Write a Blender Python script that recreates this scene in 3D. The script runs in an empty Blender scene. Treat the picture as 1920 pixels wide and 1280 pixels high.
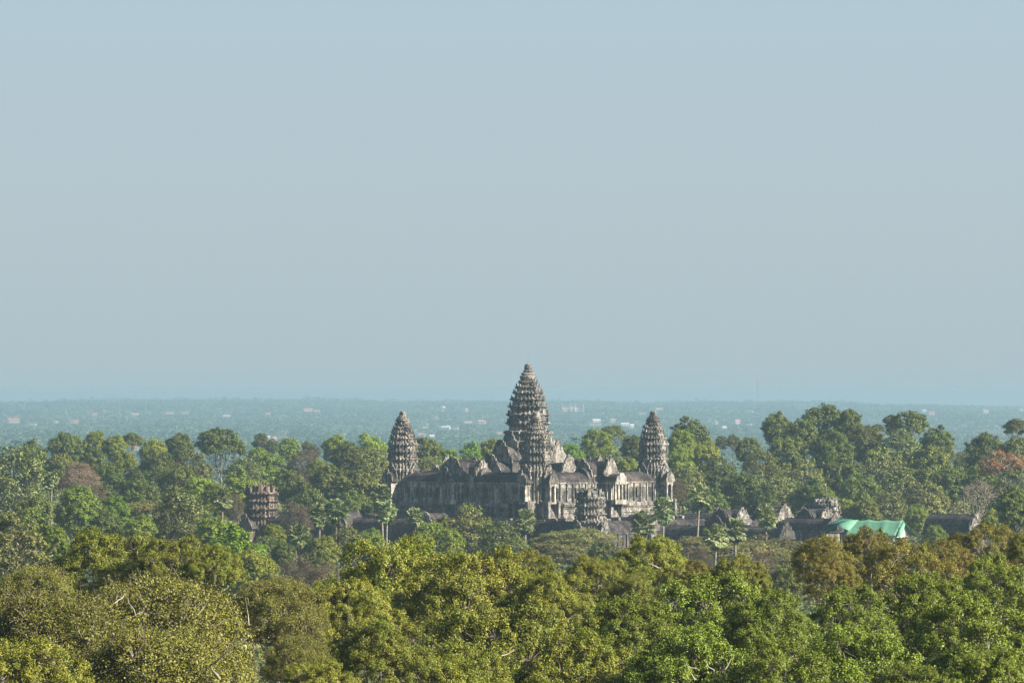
import bpy, math, random
import numpy as np
from mathutils import Vector

# ------------------------------------------------------------------ camera, sky, sun, exposure
SC = bpy.context.scene
COL = SC.collection
F = 11136.0          # focal length in photo pixels (1920 wide)
CAMZ = 54.4
LEVEL = 742.0        # row of the level line

cam_d = bpy.data.cameras.new("camera")
cam_d.sensor_width = 36.0
cam_d.lens = F / 1920.0 * 36.0
cam_d.clip_start = 1.0
cam_d.clip_end = 200000.0
cam = bpy.data.objects.new("camera", cam_d)
COL.objects.link(cam)
cam.location = (0, 0, CAMZ)
cam.rotation_euler = (math.radians(90) + math.atan((LEVEL - 640.0) / F), 0, 0)
SC.camera = cam

SUN_EL = math.radians(30)
SUN_H = Vector((0.92, -0.39, 0)).normalized()
TO_SUN = Vector((SUN_H.x * math.cos(SUN_EL), SUN_H.y * math.cos(SUN_EL), math.sin(SUN_EL)))
sun_d = bpy.data.lights.new("sun", 'SUN')
sun_d.energy = 4.6
sun_d.angle = math.radians(0.5)
sun_d.color = (1.0, 0.90, 0.74)
sun = bpy.data.objects.new("sun", sun_d)
COL.objects.link(sun)
sun.location = (0, 0, 300)
sun.rotation_euler = (-TO_SUN).to_track_quat('-Z', 'Y').to_euler()

world = bpy.data.worlds.new("World")
SC.world = world
world.use_nodes = True
wn = world.node_tree
for n in list(wn.nodes):
    wn.nodes.remove(n)
w_out = wn.nodes.new('ShaderNodeOutputWorld')
w_bg = wn.nodes.new('ShaderNodeBackground')
w_sky = wn.nodes.new('ShaderNodeTexSky')
w_sky.sky_type = 'NISHITA'
w_sky.sun_disc = False
w_sky.sun_elevation = SUN_EL
w_sky.sun_rotation = math.atan2(SUN_H.x, SUN_H.y)
w_sky.air_density = 1.0
w_sky.dust_density = 1.0
w_sky.ozone_density = 2.0
w_bg.inputs['Strength'].default_value = 0.04
# the sky just above the plain is one even pale blue-grey layer of dust; the clear sky takes over higher up
w_geo = wn.nodes.new('ShaderNodeNewGeometry')
w_sep = wn.nodes.new('ShaderNodeSeparateXYZ')
w_abs = wn.nodes.new('ShaderNodeMath'); w_abs.operation = 'MULTIPLY'; w_abs.inputs[1].default_value = -1.0
w_ramp = wn.nodes.new('ShaderNodeValToRGB')
w_ramp.color_ramp.elements[0].position = 0.0
w_ramp.color_ramp.elements[0].color = (3.5, 4.45, 4.9, 1)
w_ramp.color_ramp.elements[1].position = 0.062
w_ramp.color_ramp.elements[1].color = (3.74, 4.83, 5.40, 1)
_e = w_ramp.color_ramp.elements.new(0.009); _e.color = (3.64, 4.48, 4.86, 1)
_e = w_ramp.color_ramp.elements.new(0.028); _e.color = (3.84, 4.62, 5.02, 1)
w_fade = wn.nodes.new('ShaderNodeMapRange')
w_fade.inputs['From Min'].default_value = 0.08
w_fade.inputs['From Max'].default_value = 0.30
w_mix = wn.nodes.new('ShaderNodeMix'); w_mix.data_type = 'RGBA'
wn.links.new(w_geo.outputs['Incoming'], w_sep.inputs[0])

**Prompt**
The lines from the top of the data above through the one holding "SC.camera = cam" are to be repeated exactly, and only those, with no pictures.

**Exercise result**
Write a Blender Python script that recreates this scene in 3D. The script runs in an empty Blender scene. Treat the picture as 1920 pixels wide and 1280 pixels high.
import bpy, math, random
import numpy as np
from mathutils import Vector

# ------------------------------------------------------------------ camera, sky, sun, exposure
SC = bpy.context.scene
COL = SC.collection
F = 11136.0          # focal length in photo pixels (1920 wide)
CAMZ = 54.4
LEVEL = 742.0        # row of the level line

cam_d = bpy.data.cameras.new("camera")
cam_d.sensor_width = 36.0
cam_d.lens = F / 1920.0 * 36.0
cam_d.clip_start = 1.0
cam_d.clip_end = 200000.0
cam = bpy.data.objects.new("camera", cam_d)
COL.objects.link(cam)
cam.location = (0, 0, CAMZ)
cam.rotation_euler = (math.radians(90) + math.atan((LEVEL - 640.0) / F), 0, 0)
SC.camera = cam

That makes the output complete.